> _Task goal_:
Look through the lines below and extract each one that contains "part".
···
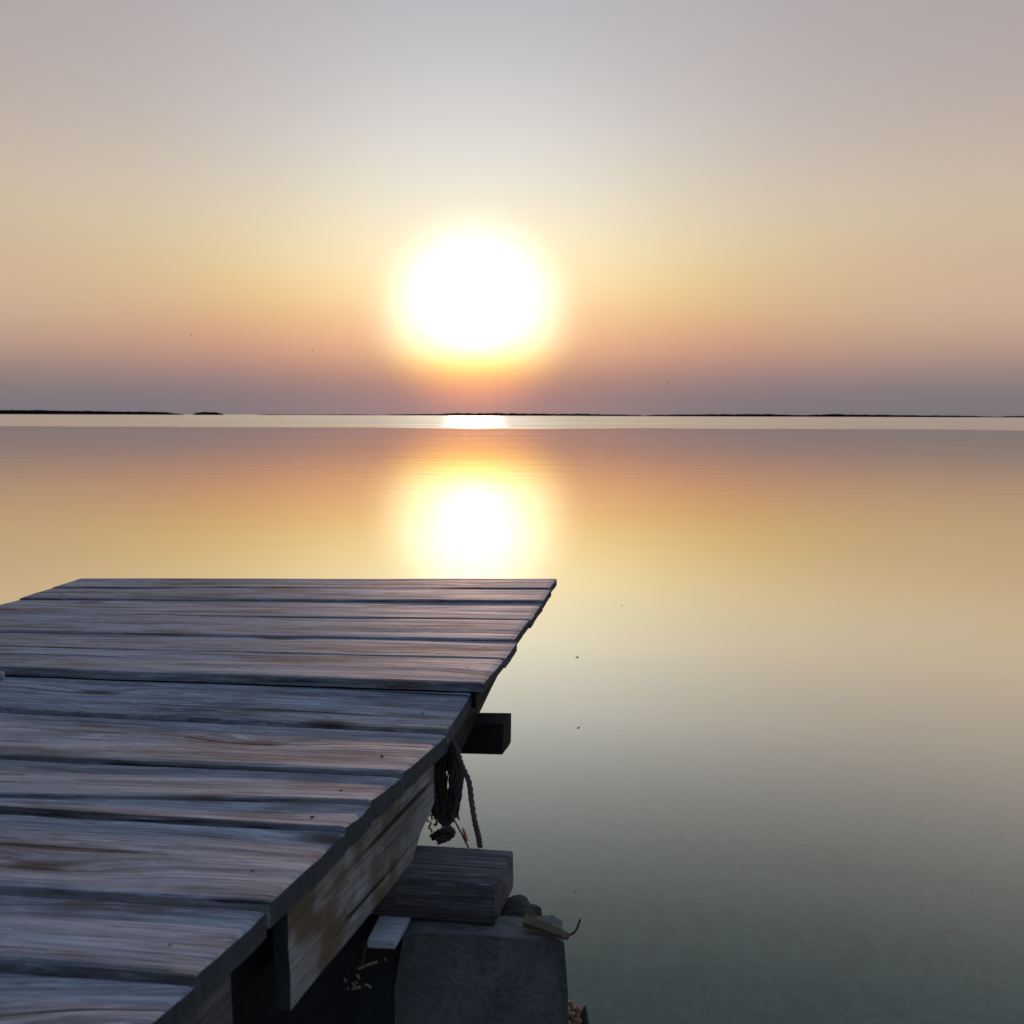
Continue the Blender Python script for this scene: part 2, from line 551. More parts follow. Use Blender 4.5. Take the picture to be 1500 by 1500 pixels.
def water_mat():
    m_, g = new_mat("lake_water")
    geo = g.n('ShaderNodeNewGeometry')
    P = geo.outputs['Position']
    sp = g.n('ShaderNodeSeparateXYZ')
    g.put(sp.inputs[0], P)
    # wind-ruffled water begins some eighty metres out
    edge = g.noise(g.mapping(P, (.035, .02, 1)), 1.0, 6, .62)
    yy = g.math('ADD', sp.outputs['Y'], g.math('MULTIPLY', g.math('SUBTRACT', edge, .5), 40.0))
    yy = g.math('SUBTRACT', yy, g.mrange(sp.outputs['X'], 10, 45, 0, -6))
    ruf = g.mrange(yy, 75, 96, 0, 1, smooth=True)
    cat = g.noise(g.mapping(P, (.02, .045, 1), loc=(3, 8, 0)), 1.0, 4, .6)
    ruf = g.math('MULTIPLY', ruf, g.mrange(cat, .35, .6, .8, 1.0))
    # low swell and tiny wrinkles on the calm part
    sw = g.noise(g.mapping(P, (.42, 1.7, 1), rot=(0, 0, R(3))), 1.0, 2, .45)
    rp = g.noise(g.mapping(P, (1.3, 5.0, 1), rot=(0, 0, R(-4))), 1.0, 2, .5)
    patch = g.noise(g.mapping(P, (.05, .16, 1)), 1.0, 2, .5)
    dist_amt = g.mrange(sp.outputs['Y'], 7, 26, .10, 1.0, smooth=True)
    h = g.math('MULTIPLY', sw, .0032)
    h = g.math('ADD', h, g.math('MULTIPLY', g.math('MULTIPLY', rp, .0016), g.mrange(patch, .35, .65, .2, 1.0)))
    dist_amt = g.math('ADD', dist_amt, g.mrange(sp.outputs['Y'], 24, 60, 0, 1.6, smooth=True))
    h = g.math('MULTIPLY', h, dist_amt)
    bp = g.n('ShaderNodeBump')
    bp.inputs['Strength'].default_value = 1.0
    bp.inputs['Distance'].default_value = 1.0
    g.put(bp.inputs['Height'], h)
    Nn = bp.outputs[0]
    cosv = g.vmath('DOT_PRODUCT', geo.outputs['Incoming'], (0, 0, 1))
    cosv = g.math('ABSOLUTE', cosv)
    fac = g.ramp(cosv, [(0, 1.0), (.03, .96), (.06, .87), (.09, .84), (.125, .86), (.16, .91), (.22, .93), (.285, .78), (.34, .53), (.395, .31), (.445, .17), (.49, .10), (.6, .03), (1, .02)], 'LINEAR')
    tint = g.ramp(cosv, [(0, (1, .97, .93)), (.05, (1, .955, .82)), (.10, (1, .945, .74)), (.15, (1, .95, .80)), (.19, (1, .97, .83)), (.22, (1, .97, .83)), (.32, (.96, .98, .87))])
    gl = g.n('ShaderNodeBsdfGlossy', distribution='BECKMANN')
    g.put(gl.inputs['Color'], g.mix(ruf, tint, (.69, .70, .74)))
    g.put(gl.inputs['Roughness'], g.math('ADD', .012, g.math('MULTIPLY', ruf, .34)))
    g.put(gl.inputs['Normal'], Nn)
    tr = g.n('ShaderNodeBsdfTransparent')
    g.put(tr.inputs[0], (.80, .91, .85, 1))
    mx = g.n('ShaderNodeMixShader')
    g.put(mx.inputs[0], fac)
    m_.node_tree.links.new(tr.outputs[0], mx.inputs[1])
    m_.node_tree.links.new(gl.outputs[0], mx.inputs[2])
    o = g.n('ShaderNodeOutputMaterial')
    m_.node_tree.links.new(mx.outputs[0], o.inputs[0])
    return m_


def bed_mat():
    m_, g = new_mat("lake_bed")
    geo = g.n('ShaderNodeNewGeometry')
    P = geo.outputs['Position']
    n1 = g.noise(P, 1.1, 5, .6)
    n2 = g.noise(P, 18, 5, .75)
    vo = g.n('ShaderNodeTexVoronoi', feature='F1')
    g.put(vo.inputs['Vector'], P)
    g.put(vo.inputs['Scale'], 26.0)
    c = g.mix(g.mrange(n1, .35, .65), (.08, .118, .093), (.115, .155, .125))
    c = g.mix(g.mrange(n2, .48, .72, 0, .55), c, (.18, .24, .18))
    c = g.mix(g.mrange(n2, .46, .30, 0, .6), c, (.055, .065, .05))
    c = g.mix(g.mrange(vo.outputs['Distance'], .1, .5, .35, 0), c, (.065, .075, .06))
    bs = g.n('ShaderNodeBsdfDiffuse')
    g.put(bs.inputs[0], c)
    o = g.n('ShaderNodeOutputMaterial')
    m_.node_tree.links.new(bs.outputs[0], o.inputs[0])
    return m_


M_WATER = water_mat()
M_BED = bed_mat()

# ------------------------------------------------------------------ setting: water, bed, far shores
bm = bmesh.new()
xs = [-30000, -3000, -300, -40, 40, 300, 3000, 30000]
ys = [-3000, -300, -20, 60, 300, 3000, 40000]
V = [[bm.verts.new((x, y, 0)) for y in ys] for x in xs]
for i in range(len(xs) - 1):
    for j in range(len(ys) - 1):
        bm.faces.new((V[i][j], V[i + 1][j], V[i + 1][j + 1], V[i][j + 1]))
tag(link("water", bm, M_WATER, smooth=False), kind='structure')
bm = bmesh.new()
rng = [-3000, -60, -20, -6, -2, 0, 2, 4, 6, 10, 20, 60, 3000]
V = [[bm.verts.new((x, y, -0.42 + 0.05 * N3(x * .3, y * .3, 0))) for y in rng] for x in rng]
for i in range(len(rng) - 1):
    for j in range(len(rng) - 1):
        bm.faces.new((V[i][j], V[i + 1][j], V[i + 1][j + 1], V[i][j + 1]))
tag(link("lake_bed", bm, M_BED), kind='structure')


def island(name, x0, x1, prof, dist, depth, seed, label):
    """low scrubby island: prof = list of (px, height in px) along its length"""
    step = 1.5
    n = max(int((x1 - x0) / step), 6)
    k = dist / F_PX
    bm = bmesh.new()
    rows = 9

    def hgt(px):
        for (a, ha), (b, hb) in zip(prof, prof[1:]):
            if a <= px <= b:
                t = (px - a) / (b - a)
                return ha + (hb - ha) * t
        return 0
    grid = []
    cx = ((x0 + x1) / 2 - 750) * k
    for i in range(n + 1):
        px = x0 + (x1 - x0) * i / n
        h = hgt(px) * k * 1.0
        row = []
        for j in range(rows):
            v = j / (rows - 1)
            bell = math.sin(math.pi * v) ** .6
            rag = 1 + .22 * N3(px * .11 + seed, v * 3, 1) + .16 * N3(px * .45 + seed, v * 6, 5)
            z = h * bell * rag - .4
            w = depth * (v - .5) * (0.5 + .5 * min(1, h / (3 * k) + .2))
            row.append(bm.verts.new(((px - 750) * k - cx, w + depth * .2 * N3(px * .05 + seed, 0, 2), z)))
        grid.append(row)
    for i in range(n):
        for j in range(rows - 1):
            bm.faces.new((grid[i][j], grid[i + 1][j], grid[i + 1][j + 1], grid[i][j + 1]))
    bmesh.ops.holes_fill(bm, edges=[e for e in bm.edges if e.is_boundary], sides=0)
    o = link(name, bm, M_LAND, None, (cx, dist, 0))
    tag(o, label, 'island', None, 'structure')
    return o


island("island", -420, 266, [(-420, 0), (-360, 5), (-100, 7), (0, 5.5), (55, 6.2), (110, 5.2), (180, 4.6), (235, 4.6), (255, 2.2), (266, 0)], 2100, 160, 1.0,
       "long low dark island at the left end of the horizon")
island("island", 286, 329, [(286, 0), (291, 3.6), (305, 4.4), (318, 4.0), (325, 2.2), (329, 0)], 2050, 50, 5.0,
       "tiny dark humped islet just right of the long left island")
island("shoreline", 372, 672, [(372, 0), (395, 1.2), (450, .9), (520, 1.3), (560, .9), (600, 2.0), (660, 2.4), (672, 0)], 3000, 200, 9.0,
       "hair thin strip of far shore left of the sun")
island("shoreline", 640, 955, [(640, 0), (652, 3.4), (720, 3.9), (800, 3.2), (850, 3.4), (885, 2.6), (930, 2.0), (955, 0)], 2800, 200, 14.0,
       "thin dark strip of shore beneath the sun")
island("shoreline", 930, 1478, [(930, 0), (960, 2.4), (1040, 3.4), (1120, 3.8), (1168, 2.8), (1190, 3.0), (1218, 4.6), (1240, 3.6), (1330, 3.0), (1420, 2.2), (1478, 0)], 2500, 180, 21.0,
       "long thin dark shore along the right half of the horizon")
island("shoreline", 1462, 1900, [(1462, 0), (1478, 2.0), (1560, 4), (1750, 5), (1900, 0)], 2600, 180, 27.0,
       "dark end of shore at the right edge of the photo")

# ------------------------------------------------------------------ jetty
ZN = 0.560          # top of the near section (crest of each board)
ZF = 0.579          # top of the raised far section
jetty = empty("wooden_jetty", U(420, 1200, 0.0))
tag(jetty, "weathered grey plank jetty running out over the calm water", "jetty")


def left_x(y, far):
    """left side of the jetty in plan"""
    a = U(123, 845, ZF)
    b = U(30, 875, ZF)
    s = (a.x - b.x) / (a.y - b.y)
    return a.x + (y - a.y) * s + (0 if far else 0.015)


def ext_left(pl, pr, far):
    """extend the line pr->pl to the left side of the jetty"""
    d = (pl - pr)
    t = 0
    for _ in range(20):
        p = pr + d * t
        t += (p.x - left_x(p.y, far)) / -d.x
    return pr + d * t


def plank(far_l, far_r, near_l, near_r, thick, seed, cup=0.0012, wob=0.0016, nu=90, nv=12, sag=0.0):
    cs = [Vector(c) for c in (far_l, far_r, near_r, near_l)]
    ctr = sum(cs, Vector()) / 4
    ax = (cs[2] - cs[3])
    rz = math.atan2(ax.y, ax.x)
    rot = Matrix.Rotation(-rz, 3, 'Z')
    L = [rot @ (c - ctr) for c in cs]
    bm = bmesh.new()

    def pt(u, v, top):
        # denser rows at the two long edges
        vv = v
        p = L[0] * (1 - u) * (1 - vv) + L[1] * u * (1 - vv) + L[2] * u * vv + L[3] * (1 - u) * vv
        p = p.copy()
        x = p.x
        # waney long edges
        ed = (abs(v - .5) * 2) ** 6
        p.y += ed * wob * (N3(x * 5 + seed, v * 3, 0) * 1.6 + N3(x * 22 + seed, v * 3, 4) * .7)
        # uneven sawn ends
        ue = max(0.0, (abs(u - .5) * 2 - .97) / .03)
        p.x += ue * (.0025 * N3(v * 1.6 + seed, seed, 3) + .0012 * N3(v * 12 + seed, seed, 8))
        z = cup * (4 * (v - .5) ** 2 - .5)
        z += .0018 * N3(x * 1.7 + seed, v * 1.2, 6) + .0011 * N3(x * 3.2 + seed, v * 9, 9)
        if top:
            p.z += z
            e = max(0.0, (abs(v - .5) * 2 - .955) / .045)
            p.z -= .0016 * e * e * (1 + .8 * N3(x * 9 + seed, v, 2))
            eu = max(0.0, (abs(u - .5) * 2 - .992) / .008)
            p.z -= .0015 * eu
        else:
            p.z += z - thick
        return p
    # remap v so rows crowd the edges
    def rv(v):
        return .5 - .5 * math.cos(math.pi * v) if True else v

    def ru(u):
        t = u * 2 - 1
        return .5 + .5 * math.copysign(abs(t) ** .6, t) if abs(t) > 0 else .5
    slab(bm, lambda u, v: pt(ru(u), rv(v), True), lambda u, v: pt(ru(u), rv(v), False), nu, nv)
    bm.normal_update()
    for f in bm.faces:
        if abs(f.normal.x) > .75:
            f.material_index = 1
    o = link("plank", bm, M_DECK, jetty, ctr, rz)
    o.data.materials.append(M_END)
    return o, ctr, rz, L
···
> _Written reply_:
Continue the Blender Python script for this scene: part 2, from line 551. More parts follow. Use Blender 4.5. Take the picture to be 1500 by 1500 pixels.
    # low swell and tiny wrinkles on the calm part